Another desirable book that’s not available in print form is Snodgrass and Other Illusions: The Best Short Fiction of Ian R. MacLeod, only available, as far as I can tell, as an ebook from Open Road Media (www.openroadmedia.com), or in a Kindle edition from Amazon, where it currently costs $6.15. It’s a real shame that this isn’t also available in a print edition, and seems to have been issued with minimal publicity or promotion even as an ebook, with almost nobody taking notice of it, because it’s one of the best short-story collections of the year, by one of SF’s very best writers, and contains some of the best stories of the past few decades, including “New Light on the Drake Equation,” “The Chop Girl,” “Grownups,” “Nevermore,” “Isabel of the Fall,” the brilliant and subtle Alternate History title story “Snodgrass,” and a number of others. Buy it, if you have the capacity to read ebooks; at six bucks, or even at a higher price, it’s one of the best reading bargains you’re going to find this year.

Another must-buy is Horse of a Different Color: Stories, the most recent collection by Howard Waldrop. Nobody sees the world like Waldrop, who is one of SF’s great Eccentrics, comparable only to writers like R.A. Lafferty, Avram Davidson, and Andy Duncan, who also follow different drummers to destinations only they would think of going to, and that only they could reach. He’s been called “the resident Weird Mind of our generation” and an author “who writes like a honkytonk angel,” and the rich, quirky, and eccentric stories gathered here, including “The King of Where-I-Go,” “Why Then Ile Fit You,” “The Horse of a Different Color (That You Rode in On),” and “Ninieslando,” stories that nobody else would have thought to write, and that nobody else could have written, will demonstrate why. This may be findable in some specialty bookstores, but you can also mail-order it from Small Beer Press at smallbeerpress.com; an ebook version is also available from them.

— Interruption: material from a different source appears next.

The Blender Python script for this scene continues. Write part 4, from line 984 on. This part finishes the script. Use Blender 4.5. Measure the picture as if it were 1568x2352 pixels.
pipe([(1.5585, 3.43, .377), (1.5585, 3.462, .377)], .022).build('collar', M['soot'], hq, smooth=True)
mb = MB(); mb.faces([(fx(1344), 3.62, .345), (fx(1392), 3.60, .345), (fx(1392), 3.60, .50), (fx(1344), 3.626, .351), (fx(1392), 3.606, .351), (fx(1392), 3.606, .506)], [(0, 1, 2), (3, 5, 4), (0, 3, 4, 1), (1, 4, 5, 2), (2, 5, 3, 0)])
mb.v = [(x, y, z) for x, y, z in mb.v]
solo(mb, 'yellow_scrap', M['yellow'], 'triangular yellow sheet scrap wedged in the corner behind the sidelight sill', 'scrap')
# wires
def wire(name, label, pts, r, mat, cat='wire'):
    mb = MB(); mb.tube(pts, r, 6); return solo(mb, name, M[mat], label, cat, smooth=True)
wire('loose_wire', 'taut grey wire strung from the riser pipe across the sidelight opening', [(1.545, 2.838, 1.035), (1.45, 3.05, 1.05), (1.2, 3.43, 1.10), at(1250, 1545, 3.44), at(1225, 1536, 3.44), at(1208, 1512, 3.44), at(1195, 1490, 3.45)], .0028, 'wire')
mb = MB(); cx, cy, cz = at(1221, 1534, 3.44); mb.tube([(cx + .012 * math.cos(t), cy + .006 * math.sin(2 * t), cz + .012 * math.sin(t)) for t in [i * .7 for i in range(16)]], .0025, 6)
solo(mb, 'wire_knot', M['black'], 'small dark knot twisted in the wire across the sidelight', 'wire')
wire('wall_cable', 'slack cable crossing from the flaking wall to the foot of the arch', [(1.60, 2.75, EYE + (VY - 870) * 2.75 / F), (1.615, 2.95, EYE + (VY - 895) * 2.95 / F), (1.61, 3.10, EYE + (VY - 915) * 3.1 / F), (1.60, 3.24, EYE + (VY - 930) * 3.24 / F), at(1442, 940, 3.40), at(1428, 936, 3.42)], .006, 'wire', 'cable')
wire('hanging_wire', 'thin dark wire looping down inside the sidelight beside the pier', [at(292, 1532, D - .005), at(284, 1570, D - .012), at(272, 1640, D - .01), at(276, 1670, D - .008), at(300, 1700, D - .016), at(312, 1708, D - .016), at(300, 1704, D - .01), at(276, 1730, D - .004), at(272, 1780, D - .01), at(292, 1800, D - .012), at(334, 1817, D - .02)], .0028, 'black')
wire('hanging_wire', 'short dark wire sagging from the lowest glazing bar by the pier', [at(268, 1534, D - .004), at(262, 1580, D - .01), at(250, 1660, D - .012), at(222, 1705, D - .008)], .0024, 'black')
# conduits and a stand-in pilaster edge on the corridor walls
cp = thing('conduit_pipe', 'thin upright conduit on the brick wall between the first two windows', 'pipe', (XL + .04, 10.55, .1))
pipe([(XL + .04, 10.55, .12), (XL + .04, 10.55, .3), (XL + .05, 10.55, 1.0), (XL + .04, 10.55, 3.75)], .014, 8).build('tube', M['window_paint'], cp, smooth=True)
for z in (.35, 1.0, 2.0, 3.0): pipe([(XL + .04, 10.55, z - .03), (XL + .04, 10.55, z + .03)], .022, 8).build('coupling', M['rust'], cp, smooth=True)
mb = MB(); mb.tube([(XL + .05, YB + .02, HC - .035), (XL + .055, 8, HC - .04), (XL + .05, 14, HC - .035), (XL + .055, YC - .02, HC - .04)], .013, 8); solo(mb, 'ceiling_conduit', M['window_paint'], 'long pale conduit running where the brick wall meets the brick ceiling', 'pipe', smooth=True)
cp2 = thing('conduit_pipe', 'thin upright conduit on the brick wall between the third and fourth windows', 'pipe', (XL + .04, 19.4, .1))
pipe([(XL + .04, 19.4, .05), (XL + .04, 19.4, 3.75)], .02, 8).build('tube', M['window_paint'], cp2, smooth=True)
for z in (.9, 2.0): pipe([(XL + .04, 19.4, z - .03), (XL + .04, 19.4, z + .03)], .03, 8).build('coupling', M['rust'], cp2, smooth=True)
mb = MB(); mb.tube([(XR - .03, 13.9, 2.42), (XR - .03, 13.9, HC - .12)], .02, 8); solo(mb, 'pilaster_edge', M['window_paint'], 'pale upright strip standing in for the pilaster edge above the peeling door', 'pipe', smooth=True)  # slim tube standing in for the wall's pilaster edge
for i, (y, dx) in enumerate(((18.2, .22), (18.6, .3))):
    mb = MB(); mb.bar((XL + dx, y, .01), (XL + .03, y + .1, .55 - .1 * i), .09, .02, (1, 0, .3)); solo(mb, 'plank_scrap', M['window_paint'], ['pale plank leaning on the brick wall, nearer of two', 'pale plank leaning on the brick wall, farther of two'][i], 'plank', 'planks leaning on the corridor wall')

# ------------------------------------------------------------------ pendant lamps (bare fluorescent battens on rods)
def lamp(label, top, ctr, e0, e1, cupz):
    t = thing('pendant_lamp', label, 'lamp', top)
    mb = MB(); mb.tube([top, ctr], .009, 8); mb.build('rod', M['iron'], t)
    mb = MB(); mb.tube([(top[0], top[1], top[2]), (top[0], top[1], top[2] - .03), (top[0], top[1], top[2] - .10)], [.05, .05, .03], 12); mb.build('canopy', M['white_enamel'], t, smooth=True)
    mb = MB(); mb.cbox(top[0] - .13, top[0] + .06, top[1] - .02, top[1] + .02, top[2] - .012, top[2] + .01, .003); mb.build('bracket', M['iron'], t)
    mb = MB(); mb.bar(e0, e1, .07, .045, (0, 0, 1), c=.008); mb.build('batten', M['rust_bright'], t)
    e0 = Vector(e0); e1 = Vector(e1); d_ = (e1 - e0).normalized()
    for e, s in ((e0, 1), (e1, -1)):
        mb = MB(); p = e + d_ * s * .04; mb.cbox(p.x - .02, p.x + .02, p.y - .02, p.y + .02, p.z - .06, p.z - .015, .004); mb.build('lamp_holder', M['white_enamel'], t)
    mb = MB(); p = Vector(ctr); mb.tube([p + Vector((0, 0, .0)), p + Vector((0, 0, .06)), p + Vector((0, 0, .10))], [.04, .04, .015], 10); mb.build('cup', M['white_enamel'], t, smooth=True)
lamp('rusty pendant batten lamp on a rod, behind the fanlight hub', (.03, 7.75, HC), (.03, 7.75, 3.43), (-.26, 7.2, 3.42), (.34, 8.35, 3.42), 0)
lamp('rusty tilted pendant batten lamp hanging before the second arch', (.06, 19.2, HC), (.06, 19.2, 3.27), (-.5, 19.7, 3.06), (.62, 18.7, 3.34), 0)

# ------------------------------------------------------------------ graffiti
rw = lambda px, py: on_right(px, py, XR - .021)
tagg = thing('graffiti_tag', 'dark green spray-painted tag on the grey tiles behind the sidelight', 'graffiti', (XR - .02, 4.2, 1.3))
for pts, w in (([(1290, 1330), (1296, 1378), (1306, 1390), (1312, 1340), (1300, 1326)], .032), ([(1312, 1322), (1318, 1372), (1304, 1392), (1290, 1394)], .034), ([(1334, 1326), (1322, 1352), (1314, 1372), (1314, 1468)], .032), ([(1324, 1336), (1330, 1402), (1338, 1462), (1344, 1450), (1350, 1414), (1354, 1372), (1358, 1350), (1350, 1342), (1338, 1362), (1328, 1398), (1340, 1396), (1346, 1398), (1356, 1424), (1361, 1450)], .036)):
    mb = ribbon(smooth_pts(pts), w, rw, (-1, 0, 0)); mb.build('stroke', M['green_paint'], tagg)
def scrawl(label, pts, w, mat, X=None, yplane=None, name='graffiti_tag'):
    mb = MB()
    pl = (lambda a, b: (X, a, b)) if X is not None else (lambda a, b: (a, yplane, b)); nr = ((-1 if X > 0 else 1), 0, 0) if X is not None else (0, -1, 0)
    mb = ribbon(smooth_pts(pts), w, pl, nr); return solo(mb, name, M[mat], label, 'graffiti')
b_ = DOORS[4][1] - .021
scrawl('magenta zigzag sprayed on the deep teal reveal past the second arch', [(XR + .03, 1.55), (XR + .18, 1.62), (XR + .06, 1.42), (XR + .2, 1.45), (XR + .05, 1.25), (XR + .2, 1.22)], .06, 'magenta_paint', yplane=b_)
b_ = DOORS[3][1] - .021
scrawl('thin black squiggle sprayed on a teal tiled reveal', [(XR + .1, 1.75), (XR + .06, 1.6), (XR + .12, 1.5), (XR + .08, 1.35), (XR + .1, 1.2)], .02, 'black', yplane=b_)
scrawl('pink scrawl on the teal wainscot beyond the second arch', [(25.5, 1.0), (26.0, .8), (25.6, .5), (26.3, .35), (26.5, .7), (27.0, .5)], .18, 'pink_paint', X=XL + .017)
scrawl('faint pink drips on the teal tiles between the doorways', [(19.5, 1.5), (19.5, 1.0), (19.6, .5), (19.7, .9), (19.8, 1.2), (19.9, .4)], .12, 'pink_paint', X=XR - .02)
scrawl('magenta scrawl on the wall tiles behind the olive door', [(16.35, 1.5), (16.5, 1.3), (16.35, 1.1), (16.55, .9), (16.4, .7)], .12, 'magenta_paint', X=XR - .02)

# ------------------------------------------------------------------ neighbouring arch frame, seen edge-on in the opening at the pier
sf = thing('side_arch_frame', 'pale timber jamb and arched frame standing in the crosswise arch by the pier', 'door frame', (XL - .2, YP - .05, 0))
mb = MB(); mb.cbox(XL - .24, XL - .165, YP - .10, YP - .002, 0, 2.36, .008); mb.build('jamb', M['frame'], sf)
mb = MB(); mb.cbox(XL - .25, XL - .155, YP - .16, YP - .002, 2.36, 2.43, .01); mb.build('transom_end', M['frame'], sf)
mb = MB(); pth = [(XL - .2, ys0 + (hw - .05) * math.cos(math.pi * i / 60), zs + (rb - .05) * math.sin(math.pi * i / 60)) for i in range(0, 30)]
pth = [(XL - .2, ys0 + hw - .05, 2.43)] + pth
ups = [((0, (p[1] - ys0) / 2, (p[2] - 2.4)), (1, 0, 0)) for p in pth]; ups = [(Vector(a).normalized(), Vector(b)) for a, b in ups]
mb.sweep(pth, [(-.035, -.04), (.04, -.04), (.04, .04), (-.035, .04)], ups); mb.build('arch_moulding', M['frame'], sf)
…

The Clarion West Writers Workshop has been grooming new writers with an intensive six-week training seminar in Seattle, Washington for over thirty years now, and to honor Clarion West’s 30th Anniversary, editor Ellen Datlow has collected some of the best stories that were criticized and run through the workshop process there in a strong reprint anthology, Telling Tales: The Clarion West 30th Anniversary Anthology. The literary quality here is high, and all of the stories are worth reading, so it’s hard to pick out favorites, but among the best stories here are “Beluthahatchie,” by Andy Duncan (a classic, perhaps the single best story in the anthology), “Start the Clock,” by Benjamin Rosenbaum, “A Boy in Cathyland,” by David Marusek, “My She,” by Mary Rosenblum, “The Evolution of Trickster Stories Among the Dogs of North Park After the Change,” by Kij Johnson, and “The Lineaments of Gratified Desire,” by Ysabeau S. Wilce, although there’s also good work by Kathleen Ann Goonan, Louise Marley, Margo Lanagan, Susan Palwick, Ian McHugh, Daniel Abraham, David D. Levine, Christopher Rowe, Rachel Swirsky, and Nisi Shawl. There are also essays here about the authors and the workshop process itself by Vonda N. McIntyre, Greg Bear, Pat Murphy, Howard Waldrop, Samuel R. Delany, Maureen F. McHugh, Lucy Sussex, Connie Willis, Geoff Ryman, Elizabeth Hand, Terry Bisson, Andy Duncan, Pat Cadigan, Nancy Kress, Ursula K. Le Guin, Paul Park, and editor Ellen Datlow herself, all of whom have either been instructors at Clarion West, or, in some cases, students there themselves, once upon a time. This is probably available in some bookstores, and can also be ordered through Amazon and Barnes & Noble and other online booksellers.